27 October 2005

Italo Calvino and decorative books

One of the books I have recently read is Italo Calvino's If on a Winter's Night a Traveler, published in 1979. It reads like a grab-bag of literary styles from the late 70s.* Each time the protagonist gets his hands on a book it somehow vanishes after the first chapter. As he searches for the rest of the book he finds another, even more interesting book to pursue. Along the way, while confronting many of postmodernism's conundrums, he meets a person, Irnerio, who doesn't read at all--who deliberately unlearned the skill of reading. I'd like to have him try my test.

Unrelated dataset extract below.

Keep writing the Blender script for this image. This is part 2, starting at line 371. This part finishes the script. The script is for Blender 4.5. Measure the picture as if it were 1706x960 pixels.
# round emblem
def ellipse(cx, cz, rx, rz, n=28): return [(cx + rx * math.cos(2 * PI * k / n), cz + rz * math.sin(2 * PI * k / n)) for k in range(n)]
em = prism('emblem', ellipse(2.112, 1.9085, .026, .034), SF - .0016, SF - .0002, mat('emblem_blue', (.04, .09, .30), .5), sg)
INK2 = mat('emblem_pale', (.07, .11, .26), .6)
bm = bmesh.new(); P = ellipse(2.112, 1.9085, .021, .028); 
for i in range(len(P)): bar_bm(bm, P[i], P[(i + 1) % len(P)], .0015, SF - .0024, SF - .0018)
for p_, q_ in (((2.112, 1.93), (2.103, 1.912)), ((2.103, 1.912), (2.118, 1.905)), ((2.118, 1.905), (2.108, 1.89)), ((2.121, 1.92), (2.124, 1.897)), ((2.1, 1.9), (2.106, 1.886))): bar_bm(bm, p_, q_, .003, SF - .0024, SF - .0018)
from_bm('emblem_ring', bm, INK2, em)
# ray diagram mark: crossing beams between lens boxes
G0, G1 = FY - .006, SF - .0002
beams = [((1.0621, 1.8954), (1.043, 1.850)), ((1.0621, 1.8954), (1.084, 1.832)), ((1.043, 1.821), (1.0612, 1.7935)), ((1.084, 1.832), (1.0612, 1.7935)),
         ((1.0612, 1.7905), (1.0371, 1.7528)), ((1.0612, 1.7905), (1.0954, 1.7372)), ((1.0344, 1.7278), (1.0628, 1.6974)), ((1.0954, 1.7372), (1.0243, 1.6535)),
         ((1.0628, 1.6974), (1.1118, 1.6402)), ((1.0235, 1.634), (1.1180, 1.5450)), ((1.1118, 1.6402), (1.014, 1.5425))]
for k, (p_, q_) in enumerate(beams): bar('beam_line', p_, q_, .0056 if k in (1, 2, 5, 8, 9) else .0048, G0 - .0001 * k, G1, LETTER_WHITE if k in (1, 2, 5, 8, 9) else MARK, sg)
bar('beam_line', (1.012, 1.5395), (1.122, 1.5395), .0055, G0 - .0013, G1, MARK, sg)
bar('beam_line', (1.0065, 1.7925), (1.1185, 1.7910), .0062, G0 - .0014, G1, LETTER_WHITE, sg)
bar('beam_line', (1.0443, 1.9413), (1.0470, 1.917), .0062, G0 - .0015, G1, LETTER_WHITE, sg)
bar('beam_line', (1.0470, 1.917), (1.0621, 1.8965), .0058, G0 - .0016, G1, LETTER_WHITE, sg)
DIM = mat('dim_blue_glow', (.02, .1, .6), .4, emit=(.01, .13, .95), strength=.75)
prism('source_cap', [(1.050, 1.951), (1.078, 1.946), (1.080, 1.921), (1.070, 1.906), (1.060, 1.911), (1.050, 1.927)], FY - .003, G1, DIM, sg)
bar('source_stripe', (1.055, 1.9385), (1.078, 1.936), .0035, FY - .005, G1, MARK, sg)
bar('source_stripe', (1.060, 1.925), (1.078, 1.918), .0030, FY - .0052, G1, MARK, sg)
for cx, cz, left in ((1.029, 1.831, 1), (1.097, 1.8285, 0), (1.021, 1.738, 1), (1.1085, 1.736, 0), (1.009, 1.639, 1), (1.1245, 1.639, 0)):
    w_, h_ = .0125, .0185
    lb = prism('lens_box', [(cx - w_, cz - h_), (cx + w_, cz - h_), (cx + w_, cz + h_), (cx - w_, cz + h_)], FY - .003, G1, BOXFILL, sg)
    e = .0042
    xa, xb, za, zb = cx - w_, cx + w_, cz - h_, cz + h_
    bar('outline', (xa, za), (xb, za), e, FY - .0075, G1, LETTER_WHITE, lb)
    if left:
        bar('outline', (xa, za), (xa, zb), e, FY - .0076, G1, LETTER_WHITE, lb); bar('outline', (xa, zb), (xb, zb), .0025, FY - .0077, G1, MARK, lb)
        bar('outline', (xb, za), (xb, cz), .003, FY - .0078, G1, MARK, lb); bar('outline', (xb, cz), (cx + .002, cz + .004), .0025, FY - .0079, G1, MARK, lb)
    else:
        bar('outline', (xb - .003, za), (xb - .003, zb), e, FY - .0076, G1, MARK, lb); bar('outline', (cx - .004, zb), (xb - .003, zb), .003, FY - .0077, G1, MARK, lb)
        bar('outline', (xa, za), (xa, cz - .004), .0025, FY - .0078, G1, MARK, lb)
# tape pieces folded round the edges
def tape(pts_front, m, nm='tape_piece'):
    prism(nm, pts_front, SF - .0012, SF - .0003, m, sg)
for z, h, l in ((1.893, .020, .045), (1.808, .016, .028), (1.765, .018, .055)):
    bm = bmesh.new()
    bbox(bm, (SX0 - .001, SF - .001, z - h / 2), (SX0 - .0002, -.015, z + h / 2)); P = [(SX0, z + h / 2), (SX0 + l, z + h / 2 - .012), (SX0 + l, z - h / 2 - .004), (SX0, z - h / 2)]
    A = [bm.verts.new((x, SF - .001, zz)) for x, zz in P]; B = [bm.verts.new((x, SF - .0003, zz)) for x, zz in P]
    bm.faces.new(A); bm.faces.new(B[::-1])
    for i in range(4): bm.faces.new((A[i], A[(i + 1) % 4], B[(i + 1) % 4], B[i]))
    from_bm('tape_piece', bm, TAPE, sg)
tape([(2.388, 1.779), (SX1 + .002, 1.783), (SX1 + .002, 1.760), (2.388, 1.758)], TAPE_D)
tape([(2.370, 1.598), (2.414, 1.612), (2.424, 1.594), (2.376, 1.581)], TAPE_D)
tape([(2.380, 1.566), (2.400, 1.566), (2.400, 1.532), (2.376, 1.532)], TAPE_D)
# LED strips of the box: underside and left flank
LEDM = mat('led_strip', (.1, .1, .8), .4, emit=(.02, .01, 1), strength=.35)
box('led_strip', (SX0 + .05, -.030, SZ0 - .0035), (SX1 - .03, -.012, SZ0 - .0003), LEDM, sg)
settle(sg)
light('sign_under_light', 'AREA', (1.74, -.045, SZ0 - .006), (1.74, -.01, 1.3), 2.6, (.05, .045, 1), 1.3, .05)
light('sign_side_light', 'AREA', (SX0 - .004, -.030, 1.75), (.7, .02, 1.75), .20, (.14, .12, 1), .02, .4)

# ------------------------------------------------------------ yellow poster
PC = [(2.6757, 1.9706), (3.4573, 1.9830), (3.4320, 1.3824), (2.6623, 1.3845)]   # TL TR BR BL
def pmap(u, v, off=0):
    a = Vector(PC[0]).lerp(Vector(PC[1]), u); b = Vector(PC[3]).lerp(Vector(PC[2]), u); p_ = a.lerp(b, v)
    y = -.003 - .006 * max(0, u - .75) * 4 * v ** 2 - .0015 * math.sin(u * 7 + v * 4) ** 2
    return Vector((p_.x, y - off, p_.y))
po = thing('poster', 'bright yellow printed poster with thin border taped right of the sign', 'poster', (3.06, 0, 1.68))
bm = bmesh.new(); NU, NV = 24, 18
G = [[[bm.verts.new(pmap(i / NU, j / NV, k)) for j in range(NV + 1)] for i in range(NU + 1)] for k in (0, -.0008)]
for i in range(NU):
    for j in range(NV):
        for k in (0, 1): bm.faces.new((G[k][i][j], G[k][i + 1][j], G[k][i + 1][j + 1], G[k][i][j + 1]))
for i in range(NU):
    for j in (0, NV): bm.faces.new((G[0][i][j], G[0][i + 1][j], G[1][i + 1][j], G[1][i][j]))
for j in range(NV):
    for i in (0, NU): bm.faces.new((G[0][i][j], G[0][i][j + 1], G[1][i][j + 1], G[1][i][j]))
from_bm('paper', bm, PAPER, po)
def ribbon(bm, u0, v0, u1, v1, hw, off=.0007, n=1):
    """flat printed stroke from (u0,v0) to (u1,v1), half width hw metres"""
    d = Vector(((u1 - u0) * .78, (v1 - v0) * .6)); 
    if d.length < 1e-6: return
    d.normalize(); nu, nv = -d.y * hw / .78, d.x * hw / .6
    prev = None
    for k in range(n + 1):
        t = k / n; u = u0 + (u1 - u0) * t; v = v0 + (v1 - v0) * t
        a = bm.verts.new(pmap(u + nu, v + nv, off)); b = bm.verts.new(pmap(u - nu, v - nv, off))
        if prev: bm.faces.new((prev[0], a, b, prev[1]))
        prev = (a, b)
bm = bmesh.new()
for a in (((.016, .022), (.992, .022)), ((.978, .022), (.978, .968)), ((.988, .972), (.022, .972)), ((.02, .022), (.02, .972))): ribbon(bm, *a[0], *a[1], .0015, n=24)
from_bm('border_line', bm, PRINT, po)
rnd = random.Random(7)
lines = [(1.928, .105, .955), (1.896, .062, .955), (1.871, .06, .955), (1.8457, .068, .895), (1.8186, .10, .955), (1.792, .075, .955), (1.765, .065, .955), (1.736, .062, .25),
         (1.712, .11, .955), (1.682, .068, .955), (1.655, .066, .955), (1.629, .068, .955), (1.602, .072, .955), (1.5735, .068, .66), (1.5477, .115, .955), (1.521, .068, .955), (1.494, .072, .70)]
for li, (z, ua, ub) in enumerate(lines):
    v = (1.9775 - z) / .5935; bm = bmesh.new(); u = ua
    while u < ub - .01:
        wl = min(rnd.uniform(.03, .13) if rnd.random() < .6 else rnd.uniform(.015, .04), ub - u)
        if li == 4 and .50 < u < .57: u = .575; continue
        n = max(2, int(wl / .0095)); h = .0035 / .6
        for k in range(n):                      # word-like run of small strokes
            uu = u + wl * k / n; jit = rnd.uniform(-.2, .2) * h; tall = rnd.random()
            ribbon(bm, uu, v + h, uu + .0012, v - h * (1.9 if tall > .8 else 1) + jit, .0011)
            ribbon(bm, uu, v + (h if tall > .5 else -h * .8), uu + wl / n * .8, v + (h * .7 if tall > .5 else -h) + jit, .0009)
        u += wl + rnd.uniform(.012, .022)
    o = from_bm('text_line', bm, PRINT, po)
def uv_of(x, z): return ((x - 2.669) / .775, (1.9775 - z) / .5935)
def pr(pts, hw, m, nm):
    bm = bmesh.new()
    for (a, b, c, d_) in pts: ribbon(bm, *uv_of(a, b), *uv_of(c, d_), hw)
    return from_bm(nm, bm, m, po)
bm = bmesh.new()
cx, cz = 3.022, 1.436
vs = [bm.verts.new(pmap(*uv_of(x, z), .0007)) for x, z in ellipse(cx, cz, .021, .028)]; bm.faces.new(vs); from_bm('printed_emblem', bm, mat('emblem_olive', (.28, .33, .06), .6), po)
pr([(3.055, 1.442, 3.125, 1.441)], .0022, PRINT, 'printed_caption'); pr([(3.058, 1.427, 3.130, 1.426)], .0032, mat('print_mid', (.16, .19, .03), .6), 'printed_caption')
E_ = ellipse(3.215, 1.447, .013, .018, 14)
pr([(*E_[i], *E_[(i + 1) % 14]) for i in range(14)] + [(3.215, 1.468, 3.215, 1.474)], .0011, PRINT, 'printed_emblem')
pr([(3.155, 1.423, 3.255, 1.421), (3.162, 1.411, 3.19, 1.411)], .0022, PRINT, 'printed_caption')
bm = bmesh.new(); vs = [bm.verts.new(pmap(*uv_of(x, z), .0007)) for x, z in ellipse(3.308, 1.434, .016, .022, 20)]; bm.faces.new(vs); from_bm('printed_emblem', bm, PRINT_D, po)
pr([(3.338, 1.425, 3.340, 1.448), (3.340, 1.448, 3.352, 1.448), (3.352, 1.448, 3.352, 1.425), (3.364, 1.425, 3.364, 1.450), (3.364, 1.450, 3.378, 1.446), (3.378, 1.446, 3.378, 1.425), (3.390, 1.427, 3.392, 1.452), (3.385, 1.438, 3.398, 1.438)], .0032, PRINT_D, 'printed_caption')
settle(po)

Anyway, later in the book, the protagonist bumps into him again, and they have the following conversation. The protagonist is waiting in the home of a mutual friend, Ludmilla, when Irnerio walks in and starts looking for a book. Beginning on page 148, protagonist speaking:

"I thought you never read."
"It's not for reading. It's for making. I make things with books. I make objects. Yes, artworks: statues, pictures, whatever you want to call them. I even had a show. I fix the books with mastic, and they stay as they were. Shut, or open, or else I give them forms, I carve them, I make holes in them. A book is a good material to work with; you can make all sorts of things with it."
"And Ludmilla agrees?"
"She likes my things. She gives me advice. The critics say what I do is important. Now they're putting all my works in a book . . . A book with photographs of all my works. When the book is printed, I'll use it for another work, lots of works. Then they'll put them in another book, and so on."

For all I know, making art out of books was a completely original idea in 1979. It is possible. Anyway, it seems that even if one isn't using books as a medium, books are never the less very important.

Ann Hamilton's installation Tropos, for example, featured among many other things, a reader steadily burning out the words of a book as s/he read. At first I really wanted to know which book was being destroyed. It seemed very important to know which text was being banished out of Hamilton's carefully crafted environment. But from everything I have read it really
doesn't matter.

That seemed really strange to me, and it still makes me wonder a bit. Like most of us (or so I would imagine) I am accustomed to words being very important, and to have a book at the center (literal if not figurative) of a work and have it not matter what that book was or what was written in it . . . well, lets just say the idea takes a bit of getting used to. Meaningless text is a major postmodern theme and so I guess it fits.

Books as a vehicle toward an aesthetic conclusion aren't lost on these folks though. Maybe Irnerio will give them a call.

*just a warning: some of these styles contain what some would call questionable or outright pornographic content, so don't take this post as a blanket endorsement of the book.